Este proceso de embrutecimiento generalizado no es casual. Es el modo que han encontrado las élites que dominan el mundo, en las coordenadas actuales, para perpetuar su poder (económico y militar), subyugando a la inmensa mayoría. Utilizando las más variopintas y sofisticadas técnicas de persuasión, han llevado al ánimo de la población, (incluso lo están inoculando en el subconsciente) el convencimiento de que las personas somos minusválidos intelectuales, cuya única finalidad es convertirnos en eficientes y sumisas piezas de un engranaje productivo (que ellos controlan) a cambio de recibir una recompensa en forma bienes materiales identificables con la felicidad. Desde esta perspectiva, la política carece de valor. Los gobernantes elegidos (bajo una falsa apariencia democrática) no son más que unas piezas cualificadas del mismo engranaje. Esta percepción, incipientemente intuitiva, es la que está provocando la equívoca desafección de la política con catastróficas consecuencias para infinidad de personas y futuras generaciones. El poder no quiere personas inteligentes, sino obedientes. Y lo están consiguiendo. Han logrado desactivar la energía de los ciudadanos rasurando su inteligencia funcional y despojándolos de su condición innata de políticos. Así han logrado que gran cantidad de ellos se limiten a participar en un ridículo concurso de siglas huecas y rostros impostados sin relevancia alguna. El resultado, como en cualquier otra competición deportiva, termina justificando y suplantando la voluntad.

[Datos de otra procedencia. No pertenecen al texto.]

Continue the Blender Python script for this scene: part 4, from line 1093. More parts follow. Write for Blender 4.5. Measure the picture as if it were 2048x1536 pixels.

Esta lamentable situación, sin embargo, es fácilmente reversible. A pesar de su complejidad aparente, y del portentoso armazón de blindaje, un simple compromiso individual con la verdad lo puede destruir de inmediato. Para ello basta con recobrar el placer de sentirse en minoría. O lo que es lo mismo, reconciliarse con la conciencia. Siempre que uno desciende a su razón de ser, está en minoría. Es un maravilloso ejercicio para el alma obrar conforme a los principios que acunan el sentido de la vida de cada cual, y que, muy a menudo, están ocultos tras un sinfín de prejuicios, consignas, problemas, estrategias, intereses, angustias, desconfianzas y confusiones.
Propongo un ejercicio. El próximo domingo nos convocan a votar en las elecciones europeas. Olvidémonos, por un instante, de si los candidatos son gordos o flacos, listos o tontos, antipáticos o simpáticos; dejemos a un lado la previsión sobre quién ganará o perderá; abandonemos la tristeza del “mal menor”; esquivemos las señales deslumbrantes; cerremos nuestros oídos a la abundante contaminación dialéctica; obviemos la previsión de posibles e inseguras consecuencias; abstraigámonos de todo lo superfluo. Simplemente pensemos cómo nos gustaría que fueran las cosas. Disfrutando del placer que produce la ilusión por sentirse artífice del un futuro mejor. Y votemos. Desde la más reconfortante minoría.